In selecting Barack Obama as their standard bearer, the Democrats are making a very unusual move. As Kenneth Blackwell explains in this New York Sun piece, the Democrats' choice is going to be "a nominee who has been routed repeatedly in crucial swing states by an opponent with the highest negative approval ratings ever to run for an open seat presidency."
It is strange.
Obama lost to Hillary Clinton by huge margins in Ohio, West Virginia, Kentucky, and Pennsylvania. These are crucial states for the Democrats. Indeed, the white working class voters who make up the largest share of Democrat voters in these states are representative of the national bloc most desperately needed for a Democrat victory in November.
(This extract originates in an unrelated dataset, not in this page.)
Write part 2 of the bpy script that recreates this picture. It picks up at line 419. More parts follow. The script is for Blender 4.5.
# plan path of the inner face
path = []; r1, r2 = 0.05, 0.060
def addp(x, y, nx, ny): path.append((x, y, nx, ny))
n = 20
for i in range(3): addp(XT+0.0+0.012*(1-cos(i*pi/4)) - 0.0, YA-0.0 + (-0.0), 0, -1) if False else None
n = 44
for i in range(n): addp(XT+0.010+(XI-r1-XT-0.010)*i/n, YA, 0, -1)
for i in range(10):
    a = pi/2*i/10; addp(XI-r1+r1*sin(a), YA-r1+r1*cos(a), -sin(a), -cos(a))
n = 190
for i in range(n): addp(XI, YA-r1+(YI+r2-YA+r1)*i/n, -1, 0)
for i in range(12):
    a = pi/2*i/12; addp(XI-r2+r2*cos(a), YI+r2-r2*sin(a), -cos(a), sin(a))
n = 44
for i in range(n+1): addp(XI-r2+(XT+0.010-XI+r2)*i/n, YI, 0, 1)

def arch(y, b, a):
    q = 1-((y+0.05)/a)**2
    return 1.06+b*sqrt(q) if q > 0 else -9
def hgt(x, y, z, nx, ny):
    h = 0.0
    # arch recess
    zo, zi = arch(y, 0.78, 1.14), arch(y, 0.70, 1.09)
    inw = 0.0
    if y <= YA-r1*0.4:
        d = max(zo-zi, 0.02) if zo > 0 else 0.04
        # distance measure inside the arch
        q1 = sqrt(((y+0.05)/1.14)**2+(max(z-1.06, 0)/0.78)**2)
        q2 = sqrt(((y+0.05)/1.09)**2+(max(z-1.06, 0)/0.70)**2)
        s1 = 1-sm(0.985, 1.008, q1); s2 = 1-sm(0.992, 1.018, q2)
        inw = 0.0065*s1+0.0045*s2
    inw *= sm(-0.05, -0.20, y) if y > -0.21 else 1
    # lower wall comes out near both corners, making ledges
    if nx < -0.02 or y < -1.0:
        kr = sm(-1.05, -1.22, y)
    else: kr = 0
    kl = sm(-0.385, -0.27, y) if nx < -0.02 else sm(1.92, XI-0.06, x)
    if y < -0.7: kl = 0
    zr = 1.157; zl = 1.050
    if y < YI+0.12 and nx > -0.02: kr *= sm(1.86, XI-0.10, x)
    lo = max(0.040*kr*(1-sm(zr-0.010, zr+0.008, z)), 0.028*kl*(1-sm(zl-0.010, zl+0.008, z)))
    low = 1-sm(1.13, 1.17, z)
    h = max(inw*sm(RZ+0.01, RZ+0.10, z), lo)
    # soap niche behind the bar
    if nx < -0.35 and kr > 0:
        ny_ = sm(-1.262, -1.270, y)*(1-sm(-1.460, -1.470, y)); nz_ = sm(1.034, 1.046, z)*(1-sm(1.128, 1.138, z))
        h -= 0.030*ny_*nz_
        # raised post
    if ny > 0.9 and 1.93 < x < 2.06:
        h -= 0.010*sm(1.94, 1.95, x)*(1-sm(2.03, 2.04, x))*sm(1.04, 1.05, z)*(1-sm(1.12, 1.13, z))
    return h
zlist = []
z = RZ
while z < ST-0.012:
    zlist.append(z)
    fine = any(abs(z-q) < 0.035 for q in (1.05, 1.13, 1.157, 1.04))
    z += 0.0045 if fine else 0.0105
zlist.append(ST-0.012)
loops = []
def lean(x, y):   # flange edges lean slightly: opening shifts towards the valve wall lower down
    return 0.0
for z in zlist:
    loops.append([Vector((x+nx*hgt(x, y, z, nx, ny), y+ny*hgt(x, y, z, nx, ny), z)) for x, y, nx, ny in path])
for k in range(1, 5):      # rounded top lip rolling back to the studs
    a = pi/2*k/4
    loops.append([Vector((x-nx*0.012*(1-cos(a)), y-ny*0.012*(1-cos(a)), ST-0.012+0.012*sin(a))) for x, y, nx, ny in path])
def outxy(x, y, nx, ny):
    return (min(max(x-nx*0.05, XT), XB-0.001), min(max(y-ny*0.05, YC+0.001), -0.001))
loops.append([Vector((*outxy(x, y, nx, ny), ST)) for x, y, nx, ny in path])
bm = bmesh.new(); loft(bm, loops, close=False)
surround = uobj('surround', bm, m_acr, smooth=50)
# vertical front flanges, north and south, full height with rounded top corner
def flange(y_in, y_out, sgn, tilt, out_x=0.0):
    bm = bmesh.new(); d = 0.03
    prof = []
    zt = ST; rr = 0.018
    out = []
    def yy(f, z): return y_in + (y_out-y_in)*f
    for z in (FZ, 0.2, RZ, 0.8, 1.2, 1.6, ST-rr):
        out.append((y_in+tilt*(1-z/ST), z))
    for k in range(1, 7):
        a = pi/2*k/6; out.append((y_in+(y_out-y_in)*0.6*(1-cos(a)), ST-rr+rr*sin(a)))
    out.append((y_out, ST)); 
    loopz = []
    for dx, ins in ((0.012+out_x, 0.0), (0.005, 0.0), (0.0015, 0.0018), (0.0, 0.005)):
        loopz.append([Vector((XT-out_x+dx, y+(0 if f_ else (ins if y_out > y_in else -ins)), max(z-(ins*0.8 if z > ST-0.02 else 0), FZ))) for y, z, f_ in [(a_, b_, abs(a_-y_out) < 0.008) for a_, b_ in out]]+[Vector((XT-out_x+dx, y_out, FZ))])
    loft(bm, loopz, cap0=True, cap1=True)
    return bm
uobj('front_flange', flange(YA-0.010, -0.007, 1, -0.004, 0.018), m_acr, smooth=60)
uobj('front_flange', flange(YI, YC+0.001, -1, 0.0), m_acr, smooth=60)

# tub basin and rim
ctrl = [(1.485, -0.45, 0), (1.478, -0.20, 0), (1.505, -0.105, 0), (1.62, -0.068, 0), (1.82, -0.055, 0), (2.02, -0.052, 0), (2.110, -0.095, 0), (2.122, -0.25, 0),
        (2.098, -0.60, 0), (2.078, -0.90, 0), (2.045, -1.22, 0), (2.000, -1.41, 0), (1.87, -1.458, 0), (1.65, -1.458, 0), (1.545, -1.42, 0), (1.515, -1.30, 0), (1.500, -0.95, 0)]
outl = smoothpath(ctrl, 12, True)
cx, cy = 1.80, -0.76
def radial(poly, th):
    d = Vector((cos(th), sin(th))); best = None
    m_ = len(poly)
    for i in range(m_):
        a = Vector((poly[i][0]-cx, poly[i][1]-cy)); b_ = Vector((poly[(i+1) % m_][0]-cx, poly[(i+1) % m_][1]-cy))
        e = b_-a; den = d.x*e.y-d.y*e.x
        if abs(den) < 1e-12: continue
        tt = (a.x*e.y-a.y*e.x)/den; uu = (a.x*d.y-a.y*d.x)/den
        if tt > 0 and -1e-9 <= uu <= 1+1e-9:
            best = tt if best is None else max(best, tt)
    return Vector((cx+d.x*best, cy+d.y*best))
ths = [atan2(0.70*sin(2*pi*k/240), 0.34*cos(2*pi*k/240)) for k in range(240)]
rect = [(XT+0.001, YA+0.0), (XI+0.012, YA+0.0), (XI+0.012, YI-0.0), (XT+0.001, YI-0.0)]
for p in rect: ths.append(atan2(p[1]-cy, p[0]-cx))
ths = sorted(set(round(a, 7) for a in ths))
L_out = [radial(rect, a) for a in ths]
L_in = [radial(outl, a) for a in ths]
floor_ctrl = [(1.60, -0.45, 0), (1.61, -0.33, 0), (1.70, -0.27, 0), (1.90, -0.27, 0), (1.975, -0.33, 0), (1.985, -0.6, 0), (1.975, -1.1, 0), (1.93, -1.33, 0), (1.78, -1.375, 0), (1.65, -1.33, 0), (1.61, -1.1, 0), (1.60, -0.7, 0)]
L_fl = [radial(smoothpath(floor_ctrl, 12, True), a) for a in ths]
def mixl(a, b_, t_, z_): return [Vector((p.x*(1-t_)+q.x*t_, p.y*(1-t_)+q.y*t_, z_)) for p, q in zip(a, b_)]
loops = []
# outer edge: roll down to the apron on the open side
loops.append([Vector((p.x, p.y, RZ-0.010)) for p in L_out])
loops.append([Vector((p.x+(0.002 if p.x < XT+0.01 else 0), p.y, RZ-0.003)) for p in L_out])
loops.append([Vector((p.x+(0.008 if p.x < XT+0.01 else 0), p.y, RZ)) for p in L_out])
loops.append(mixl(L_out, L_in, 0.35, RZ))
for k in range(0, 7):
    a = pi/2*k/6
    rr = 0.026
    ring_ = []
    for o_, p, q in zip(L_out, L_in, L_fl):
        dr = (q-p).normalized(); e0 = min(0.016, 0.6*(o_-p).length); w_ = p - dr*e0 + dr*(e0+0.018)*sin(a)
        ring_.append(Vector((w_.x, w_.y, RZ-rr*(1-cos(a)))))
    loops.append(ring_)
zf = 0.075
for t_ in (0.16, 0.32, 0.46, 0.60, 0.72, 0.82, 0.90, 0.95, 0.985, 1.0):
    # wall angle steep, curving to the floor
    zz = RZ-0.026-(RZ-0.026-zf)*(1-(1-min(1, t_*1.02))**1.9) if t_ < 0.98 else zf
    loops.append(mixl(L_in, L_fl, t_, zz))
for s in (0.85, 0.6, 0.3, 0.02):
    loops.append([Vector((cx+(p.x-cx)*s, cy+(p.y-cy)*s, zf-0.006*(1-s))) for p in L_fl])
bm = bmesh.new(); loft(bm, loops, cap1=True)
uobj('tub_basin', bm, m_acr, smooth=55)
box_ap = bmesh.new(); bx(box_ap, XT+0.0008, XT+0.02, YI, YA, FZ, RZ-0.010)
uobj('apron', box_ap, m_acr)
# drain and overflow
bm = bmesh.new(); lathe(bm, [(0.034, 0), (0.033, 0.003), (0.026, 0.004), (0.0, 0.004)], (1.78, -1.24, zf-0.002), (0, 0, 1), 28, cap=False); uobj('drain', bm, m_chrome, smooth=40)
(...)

Writes Blackwell, "Democrats should look back to 1972 and 1988. Like Mr. Obama, George McGovern and Michael Dukakis carried the enthusiastic majority of liberals, college students, and African-Americans. They also conceded white working-class voters to the Republicans."
With everything going for them this year, why would the Democrats endanger their otherwise easy victory by once again lurching to the far left? For Barack Obama, though popular, charismatic and fawned over by the MSM, is still rated as the most liberal member of the Senate. And that record (as well as character issues raised by Jeremiah Wright, the flag pin, the numerous distortions and even Michelle Obama) will certainly become even more fully known in the general election.
Blackwell concludes, "A year that was supposed to hold enormous promise for the Democrat nominee now seems like a flashback to past defeats of them. And Mr. Obama, who touts himself as a new type of political leader, now seems like a practitioner of old and failed political strategies. Oh, how history repeats itself."